Spring, or vernal equinox falling around March 21 heralds the time when the sun will begin to overpower the dark. The days continue getting longer than the nights until we reach the longest day, the summer solstice, in June.
But it’s worth remembering why it was once so revered.
Many traditions involved a fire festival and some kind of sacrifice to the gods. Although there is speculation that there may have been a human sacrifice in our deep past, most of the practices described by Sir James Frazer in his early 20th-century book The Golden Bough: A Study in Magic and Religion involve an effigy, usually made of straw.
One of the more intriguing ceremonies involving a mock court occurred in the Eifel Mountains in Germany. A straw man would be condemned to death for having “committed” all the thefts in the village in the previous year and would then be shot, paraded through town and finally burned “to death.”
In Luxemburg, a ceremony involved surrounding a tree with firewood and straw and attaching a straw figure dressed in old clothing stuffed with gunpowder to the top of the tree. The tree and figure would be set on fire at night, with youths dancing around the inferno.
In Switzerland, on “Spark Sunday,” the first Sunday in Lent, straw and brambles would be tied to old wheels and sent “rolling and blazing down the hill” Frazer writes.
These festivals were fertility rites meant to bless the fields for an abundant yield and people would light the fires and carry burning torches through the apple orchards. The bigger the blaze and the more revelry around the fire, the more fertile and bountiful the crops would be. Or so legend would have it.

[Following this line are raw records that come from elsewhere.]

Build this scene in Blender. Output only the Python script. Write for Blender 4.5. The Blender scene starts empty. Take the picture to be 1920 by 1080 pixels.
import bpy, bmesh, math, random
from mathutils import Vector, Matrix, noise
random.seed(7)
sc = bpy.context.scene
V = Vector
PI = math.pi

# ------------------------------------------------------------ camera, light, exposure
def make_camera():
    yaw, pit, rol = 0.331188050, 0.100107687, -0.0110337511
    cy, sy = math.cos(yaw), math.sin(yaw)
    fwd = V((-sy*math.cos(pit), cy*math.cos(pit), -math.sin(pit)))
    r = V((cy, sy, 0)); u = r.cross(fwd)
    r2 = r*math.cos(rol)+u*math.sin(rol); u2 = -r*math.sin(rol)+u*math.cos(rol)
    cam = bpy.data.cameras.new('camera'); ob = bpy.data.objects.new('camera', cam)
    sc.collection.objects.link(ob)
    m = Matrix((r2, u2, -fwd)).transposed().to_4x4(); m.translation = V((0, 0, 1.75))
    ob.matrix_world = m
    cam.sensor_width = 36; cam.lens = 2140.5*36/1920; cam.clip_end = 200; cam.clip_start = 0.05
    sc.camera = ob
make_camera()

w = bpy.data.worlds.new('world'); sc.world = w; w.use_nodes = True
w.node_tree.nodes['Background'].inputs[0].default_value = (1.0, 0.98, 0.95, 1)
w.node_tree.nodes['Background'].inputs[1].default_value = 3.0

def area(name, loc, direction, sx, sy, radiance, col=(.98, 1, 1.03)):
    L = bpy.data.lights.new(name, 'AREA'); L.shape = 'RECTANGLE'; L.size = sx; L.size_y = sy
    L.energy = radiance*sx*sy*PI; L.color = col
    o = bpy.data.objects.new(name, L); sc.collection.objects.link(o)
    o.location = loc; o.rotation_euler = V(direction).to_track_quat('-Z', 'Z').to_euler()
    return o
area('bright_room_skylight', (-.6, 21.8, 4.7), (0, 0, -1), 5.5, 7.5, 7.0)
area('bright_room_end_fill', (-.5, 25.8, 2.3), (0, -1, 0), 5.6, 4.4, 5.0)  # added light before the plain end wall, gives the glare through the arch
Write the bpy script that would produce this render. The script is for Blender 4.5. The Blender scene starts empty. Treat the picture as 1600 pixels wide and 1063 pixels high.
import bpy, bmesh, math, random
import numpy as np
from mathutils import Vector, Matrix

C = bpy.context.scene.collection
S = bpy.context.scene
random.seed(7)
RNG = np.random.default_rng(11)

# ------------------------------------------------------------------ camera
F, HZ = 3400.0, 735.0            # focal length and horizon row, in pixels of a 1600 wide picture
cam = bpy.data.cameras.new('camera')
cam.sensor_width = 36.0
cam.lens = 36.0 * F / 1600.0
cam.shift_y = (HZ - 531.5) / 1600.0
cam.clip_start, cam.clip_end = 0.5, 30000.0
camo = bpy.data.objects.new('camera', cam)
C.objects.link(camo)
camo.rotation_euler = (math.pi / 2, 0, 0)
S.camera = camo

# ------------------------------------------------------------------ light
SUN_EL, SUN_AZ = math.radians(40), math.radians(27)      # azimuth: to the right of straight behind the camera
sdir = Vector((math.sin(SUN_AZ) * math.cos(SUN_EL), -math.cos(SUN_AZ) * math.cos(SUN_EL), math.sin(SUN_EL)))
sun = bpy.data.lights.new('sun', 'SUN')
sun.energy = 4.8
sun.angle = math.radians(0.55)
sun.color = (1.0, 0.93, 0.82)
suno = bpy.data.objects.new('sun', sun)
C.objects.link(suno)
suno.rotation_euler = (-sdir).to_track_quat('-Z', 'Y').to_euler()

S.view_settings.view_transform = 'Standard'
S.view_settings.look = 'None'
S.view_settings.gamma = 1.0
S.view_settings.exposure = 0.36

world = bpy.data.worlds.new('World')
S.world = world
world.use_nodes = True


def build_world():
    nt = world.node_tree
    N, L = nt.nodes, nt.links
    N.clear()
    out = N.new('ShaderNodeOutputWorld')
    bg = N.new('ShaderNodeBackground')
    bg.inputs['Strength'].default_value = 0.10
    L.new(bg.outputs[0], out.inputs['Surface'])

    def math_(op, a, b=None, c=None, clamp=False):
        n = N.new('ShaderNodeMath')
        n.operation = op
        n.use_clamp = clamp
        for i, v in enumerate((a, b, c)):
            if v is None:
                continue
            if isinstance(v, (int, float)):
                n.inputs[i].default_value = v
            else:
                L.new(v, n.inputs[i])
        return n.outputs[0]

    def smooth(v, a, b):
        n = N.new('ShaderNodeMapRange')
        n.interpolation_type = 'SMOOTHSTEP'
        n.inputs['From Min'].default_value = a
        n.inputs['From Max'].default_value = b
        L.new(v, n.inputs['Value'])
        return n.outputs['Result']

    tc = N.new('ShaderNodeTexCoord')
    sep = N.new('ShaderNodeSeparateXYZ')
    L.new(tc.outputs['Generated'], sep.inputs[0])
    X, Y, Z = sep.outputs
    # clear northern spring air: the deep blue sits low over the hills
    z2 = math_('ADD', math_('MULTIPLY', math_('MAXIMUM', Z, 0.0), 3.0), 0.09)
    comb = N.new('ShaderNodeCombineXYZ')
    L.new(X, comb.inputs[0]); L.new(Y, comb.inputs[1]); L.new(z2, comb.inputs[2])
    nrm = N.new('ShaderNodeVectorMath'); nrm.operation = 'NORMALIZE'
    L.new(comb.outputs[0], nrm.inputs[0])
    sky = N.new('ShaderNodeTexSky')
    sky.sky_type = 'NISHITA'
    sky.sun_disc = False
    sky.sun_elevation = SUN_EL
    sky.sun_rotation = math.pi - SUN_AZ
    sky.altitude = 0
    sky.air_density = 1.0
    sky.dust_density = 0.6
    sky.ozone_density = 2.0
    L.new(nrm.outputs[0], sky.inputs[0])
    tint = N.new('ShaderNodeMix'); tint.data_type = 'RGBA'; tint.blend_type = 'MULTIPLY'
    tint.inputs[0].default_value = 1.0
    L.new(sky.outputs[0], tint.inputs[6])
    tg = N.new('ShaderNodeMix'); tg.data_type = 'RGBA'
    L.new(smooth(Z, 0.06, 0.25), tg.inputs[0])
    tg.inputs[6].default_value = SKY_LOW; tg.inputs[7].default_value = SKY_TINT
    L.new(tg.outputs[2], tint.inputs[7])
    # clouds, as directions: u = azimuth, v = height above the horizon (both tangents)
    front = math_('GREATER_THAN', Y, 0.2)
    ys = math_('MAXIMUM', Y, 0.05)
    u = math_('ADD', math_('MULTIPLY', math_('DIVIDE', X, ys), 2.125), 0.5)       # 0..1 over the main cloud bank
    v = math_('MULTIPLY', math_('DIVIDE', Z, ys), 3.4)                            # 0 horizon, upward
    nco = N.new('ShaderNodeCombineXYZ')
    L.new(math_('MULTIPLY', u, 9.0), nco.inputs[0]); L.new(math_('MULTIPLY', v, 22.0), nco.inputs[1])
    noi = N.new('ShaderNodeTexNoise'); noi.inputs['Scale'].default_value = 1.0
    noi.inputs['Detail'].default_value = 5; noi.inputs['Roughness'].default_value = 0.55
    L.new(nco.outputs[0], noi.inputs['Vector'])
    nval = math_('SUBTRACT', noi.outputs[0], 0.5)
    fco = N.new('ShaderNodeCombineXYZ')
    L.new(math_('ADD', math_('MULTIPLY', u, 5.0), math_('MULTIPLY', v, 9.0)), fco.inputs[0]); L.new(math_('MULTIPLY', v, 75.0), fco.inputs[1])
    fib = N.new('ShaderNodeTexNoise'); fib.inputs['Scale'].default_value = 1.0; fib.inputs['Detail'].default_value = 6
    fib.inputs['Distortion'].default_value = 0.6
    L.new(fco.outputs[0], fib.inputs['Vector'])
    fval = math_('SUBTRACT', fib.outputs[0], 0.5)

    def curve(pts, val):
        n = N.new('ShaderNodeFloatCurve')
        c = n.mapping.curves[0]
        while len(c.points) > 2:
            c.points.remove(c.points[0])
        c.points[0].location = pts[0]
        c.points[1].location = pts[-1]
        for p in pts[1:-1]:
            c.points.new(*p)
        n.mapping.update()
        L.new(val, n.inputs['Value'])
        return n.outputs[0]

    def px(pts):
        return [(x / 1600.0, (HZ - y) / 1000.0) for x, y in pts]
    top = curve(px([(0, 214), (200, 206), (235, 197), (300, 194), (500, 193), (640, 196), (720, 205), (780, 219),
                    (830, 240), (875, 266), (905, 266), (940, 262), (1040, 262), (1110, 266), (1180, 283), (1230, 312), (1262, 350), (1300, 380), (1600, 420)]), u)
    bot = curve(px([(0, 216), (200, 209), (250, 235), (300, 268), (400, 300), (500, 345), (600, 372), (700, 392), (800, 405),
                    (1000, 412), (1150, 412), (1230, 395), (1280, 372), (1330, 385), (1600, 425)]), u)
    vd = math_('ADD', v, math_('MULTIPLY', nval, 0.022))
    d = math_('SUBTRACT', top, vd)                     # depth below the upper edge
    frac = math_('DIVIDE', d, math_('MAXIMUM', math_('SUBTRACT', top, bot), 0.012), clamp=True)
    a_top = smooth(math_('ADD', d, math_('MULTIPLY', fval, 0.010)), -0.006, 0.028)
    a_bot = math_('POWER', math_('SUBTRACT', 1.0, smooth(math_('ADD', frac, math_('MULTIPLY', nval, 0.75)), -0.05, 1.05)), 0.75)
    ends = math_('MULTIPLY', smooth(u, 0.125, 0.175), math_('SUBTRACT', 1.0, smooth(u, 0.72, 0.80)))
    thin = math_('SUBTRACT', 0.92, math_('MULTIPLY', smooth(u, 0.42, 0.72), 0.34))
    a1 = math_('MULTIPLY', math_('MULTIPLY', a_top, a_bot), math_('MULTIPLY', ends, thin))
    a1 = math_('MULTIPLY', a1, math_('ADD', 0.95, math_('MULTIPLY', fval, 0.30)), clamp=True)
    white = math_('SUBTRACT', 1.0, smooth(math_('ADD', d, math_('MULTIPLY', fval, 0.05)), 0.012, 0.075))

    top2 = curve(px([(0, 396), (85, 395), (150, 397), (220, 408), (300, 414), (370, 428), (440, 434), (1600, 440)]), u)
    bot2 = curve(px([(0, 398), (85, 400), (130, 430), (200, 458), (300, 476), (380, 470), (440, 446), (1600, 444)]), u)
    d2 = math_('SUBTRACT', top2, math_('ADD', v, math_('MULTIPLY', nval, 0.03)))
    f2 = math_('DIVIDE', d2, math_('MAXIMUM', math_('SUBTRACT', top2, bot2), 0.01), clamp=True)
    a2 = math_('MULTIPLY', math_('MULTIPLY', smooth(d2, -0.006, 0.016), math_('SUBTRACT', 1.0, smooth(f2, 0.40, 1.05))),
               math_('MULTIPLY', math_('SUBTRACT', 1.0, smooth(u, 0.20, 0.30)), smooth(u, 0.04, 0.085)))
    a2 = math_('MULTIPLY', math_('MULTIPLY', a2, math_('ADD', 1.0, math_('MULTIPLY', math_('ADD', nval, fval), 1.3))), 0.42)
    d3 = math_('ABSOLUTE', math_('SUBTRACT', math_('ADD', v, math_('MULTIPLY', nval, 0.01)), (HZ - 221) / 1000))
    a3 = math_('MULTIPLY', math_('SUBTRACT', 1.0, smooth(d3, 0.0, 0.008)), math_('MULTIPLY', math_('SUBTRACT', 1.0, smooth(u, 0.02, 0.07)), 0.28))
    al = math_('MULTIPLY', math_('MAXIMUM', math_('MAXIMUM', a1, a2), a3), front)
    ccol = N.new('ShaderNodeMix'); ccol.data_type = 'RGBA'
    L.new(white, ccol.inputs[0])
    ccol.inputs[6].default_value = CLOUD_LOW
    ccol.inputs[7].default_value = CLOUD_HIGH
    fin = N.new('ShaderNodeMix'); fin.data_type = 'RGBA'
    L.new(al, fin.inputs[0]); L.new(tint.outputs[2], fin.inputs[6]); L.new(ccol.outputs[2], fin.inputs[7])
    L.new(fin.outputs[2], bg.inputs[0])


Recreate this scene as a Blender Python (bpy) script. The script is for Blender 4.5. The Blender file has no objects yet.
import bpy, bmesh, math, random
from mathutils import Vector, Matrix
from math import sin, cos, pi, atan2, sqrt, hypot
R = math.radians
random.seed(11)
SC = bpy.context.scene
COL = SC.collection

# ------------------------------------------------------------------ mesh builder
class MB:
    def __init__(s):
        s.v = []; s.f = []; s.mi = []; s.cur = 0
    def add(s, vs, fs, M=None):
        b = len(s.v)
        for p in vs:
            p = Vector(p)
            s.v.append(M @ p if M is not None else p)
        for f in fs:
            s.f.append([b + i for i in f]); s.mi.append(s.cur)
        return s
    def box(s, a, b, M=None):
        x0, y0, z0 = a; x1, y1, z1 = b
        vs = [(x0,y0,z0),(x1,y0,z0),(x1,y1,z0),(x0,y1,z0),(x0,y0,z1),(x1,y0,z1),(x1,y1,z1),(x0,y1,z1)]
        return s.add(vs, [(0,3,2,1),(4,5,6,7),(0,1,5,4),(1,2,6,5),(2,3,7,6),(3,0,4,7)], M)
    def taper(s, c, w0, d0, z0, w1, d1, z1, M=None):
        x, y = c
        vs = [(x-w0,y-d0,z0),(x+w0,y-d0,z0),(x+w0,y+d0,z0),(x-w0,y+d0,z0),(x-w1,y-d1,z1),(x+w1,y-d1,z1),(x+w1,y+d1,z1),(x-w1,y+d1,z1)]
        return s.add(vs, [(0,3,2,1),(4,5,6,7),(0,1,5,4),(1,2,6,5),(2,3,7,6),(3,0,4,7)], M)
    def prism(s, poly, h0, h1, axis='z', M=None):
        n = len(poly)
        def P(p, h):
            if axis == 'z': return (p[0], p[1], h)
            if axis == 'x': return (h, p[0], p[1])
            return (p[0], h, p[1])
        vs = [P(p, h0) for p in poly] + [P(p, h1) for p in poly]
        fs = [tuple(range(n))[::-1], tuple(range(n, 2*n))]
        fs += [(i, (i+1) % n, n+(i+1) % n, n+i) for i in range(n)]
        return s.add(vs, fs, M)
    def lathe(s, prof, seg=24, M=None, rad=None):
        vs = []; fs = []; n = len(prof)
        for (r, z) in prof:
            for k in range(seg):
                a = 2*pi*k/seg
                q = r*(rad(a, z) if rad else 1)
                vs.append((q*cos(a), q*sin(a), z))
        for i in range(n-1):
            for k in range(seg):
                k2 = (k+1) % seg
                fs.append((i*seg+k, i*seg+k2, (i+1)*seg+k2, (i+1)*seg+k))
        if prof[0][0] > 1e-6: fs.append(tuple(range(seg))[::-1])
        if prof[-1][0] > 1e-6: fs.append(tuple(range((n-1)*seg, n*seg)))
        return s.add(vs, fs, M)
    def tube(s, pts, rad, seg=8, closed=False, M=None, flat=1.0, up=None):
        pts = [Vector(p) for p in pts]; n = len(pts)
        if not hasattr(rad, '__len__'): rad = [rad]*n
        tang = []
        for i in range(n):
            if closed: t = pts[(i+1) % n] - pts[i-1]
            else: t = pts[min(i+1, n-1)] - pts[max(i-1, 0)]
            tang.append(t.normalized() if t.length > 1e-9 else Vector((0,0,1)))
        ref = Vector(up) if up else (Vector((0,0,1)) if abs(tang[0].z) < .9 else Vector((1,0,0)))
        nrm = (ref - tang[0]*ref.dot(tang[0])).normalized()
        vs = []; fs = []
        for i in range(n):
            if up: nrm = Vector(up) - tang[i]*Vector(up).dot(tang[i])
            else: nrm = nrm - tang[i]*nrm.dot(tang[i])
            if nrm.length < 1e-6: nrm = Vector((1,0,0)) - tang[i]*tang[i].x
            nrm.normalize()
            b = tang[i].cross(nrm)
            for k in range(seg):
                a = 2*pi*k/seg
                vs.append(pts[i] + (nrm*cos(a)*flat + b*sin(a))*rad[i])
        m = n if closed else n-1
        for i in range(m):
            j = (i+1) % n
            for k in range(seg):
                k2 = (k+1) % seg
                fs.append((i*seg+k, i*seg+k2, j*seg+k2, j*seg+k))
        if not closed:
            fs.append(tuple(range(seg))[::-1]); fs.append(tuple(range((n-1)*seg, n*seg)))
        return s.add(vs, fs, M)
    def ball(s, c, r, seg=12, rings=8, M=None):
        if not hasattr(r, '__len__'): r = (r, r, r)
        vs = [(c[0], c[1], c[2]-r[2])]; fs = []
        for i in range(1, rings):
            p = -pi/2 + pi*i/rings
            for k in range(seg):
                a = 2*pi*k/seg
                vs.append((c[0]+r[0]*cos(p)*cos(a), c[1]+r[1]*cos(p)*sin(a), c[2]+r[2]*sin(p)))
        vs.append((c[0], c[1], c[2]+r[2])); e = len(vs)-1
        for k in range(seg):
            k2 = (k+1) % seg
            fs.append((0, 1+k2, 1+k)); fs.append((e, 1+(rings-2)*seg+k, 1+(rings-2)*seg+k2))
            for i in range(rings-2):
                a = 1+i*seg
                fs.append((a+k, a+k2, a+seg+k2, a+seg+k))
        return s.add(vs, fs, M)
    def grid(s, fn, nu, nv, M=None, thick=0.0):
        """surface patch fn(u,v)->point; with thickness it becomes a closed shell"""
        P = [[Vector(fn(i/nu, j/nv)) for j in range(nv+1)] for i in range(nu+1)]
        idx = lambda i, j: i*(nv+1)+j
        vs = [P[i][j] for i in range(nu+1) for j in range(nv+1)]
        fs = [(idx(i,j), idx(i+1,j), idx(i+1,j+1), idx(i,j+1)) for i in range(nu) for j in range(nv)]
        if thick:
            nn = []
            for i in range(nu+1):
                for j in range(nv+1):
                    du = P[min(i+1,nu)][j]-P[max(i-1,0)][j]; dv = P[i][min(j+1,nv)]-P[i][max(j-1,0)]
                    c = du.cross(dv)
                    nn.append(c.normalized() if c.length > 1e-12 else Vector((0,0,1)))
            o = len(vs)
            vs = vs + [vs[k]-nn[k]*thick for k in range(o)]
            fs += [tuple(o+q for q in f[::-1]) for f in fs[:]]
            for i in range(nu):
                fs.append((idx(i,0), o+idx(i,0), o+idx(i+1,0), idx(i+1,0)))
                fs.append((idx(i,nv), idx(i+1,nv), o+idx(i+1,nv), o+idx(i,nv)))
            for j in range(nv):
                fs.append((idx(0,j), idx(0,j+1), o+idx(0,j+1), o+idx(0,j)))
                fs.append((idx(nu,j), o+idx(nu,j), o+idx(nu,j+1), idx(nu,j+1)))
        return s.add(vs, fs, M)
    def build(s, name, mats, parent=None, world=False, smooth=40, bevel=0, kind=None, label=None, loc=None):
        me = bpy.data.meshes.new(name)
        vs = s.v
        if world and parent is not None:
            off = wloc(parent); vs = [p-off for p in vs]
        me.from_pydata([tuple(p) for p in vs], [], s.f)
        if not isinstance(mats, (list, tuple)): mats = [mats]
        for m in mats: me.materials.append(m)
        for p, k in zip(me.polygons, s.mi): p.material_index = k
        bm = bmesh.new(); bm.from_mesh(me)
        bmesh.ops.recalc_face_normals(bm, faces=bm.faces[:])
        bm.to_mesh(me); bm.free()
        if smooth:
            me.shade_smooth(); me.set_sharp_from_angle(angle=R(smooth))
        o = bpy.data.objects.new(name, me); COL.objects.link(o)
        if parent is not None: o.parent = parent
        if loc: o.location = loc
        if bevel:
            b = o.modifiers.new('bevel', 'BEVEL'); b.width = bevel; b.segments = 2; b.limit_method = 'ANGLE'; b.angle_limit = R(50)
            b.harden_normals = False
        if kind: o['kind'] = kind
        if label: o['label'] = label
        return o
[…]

Ashes from these fires would be collected and brought home to bless and protect the fields, as the ashes would provide nutrients for the soil. In some French provinces, herds of livestock would be driven through the smoke or embers to protect the flocks from illness.
Anglo-Saxon pagans celebrated this time of rebirth by invoking Ēostre or Ostara, the goddess of spring, the dawn, and fertility. Particularly in ancient times, fertility was of singular importance to ensure the survival of a species or group of people (after all if you didn’t get it on, there would be no future generations). To celebrate nature’s “rebirth,” the ancients would hold festivals in April to honor the Goddess, which most likely included lavish sex rituals, and even full-on orgies.
Ancient tribal people were no strangers to sex rituals: worshippers of Dionysus, the Greek god of wine, fertility, and madness, would hold orgies in order to celebrate and evoke the ecstatic state of the son of Zeus.
Easter was originally the celebration of Ishtar, the Assyrian and Babylonian goddess of fertility and sex. Her symbols (like the egg and bunny) were and still are fertility and sex symbols.
Because much of paganism harkens back to agricultural times, spring was historically the time when babies were born and crops bloomed.
It deals with spiritual growth. It’s renewal. It’s rebirth. It’s the beginnings of the stirrings of life.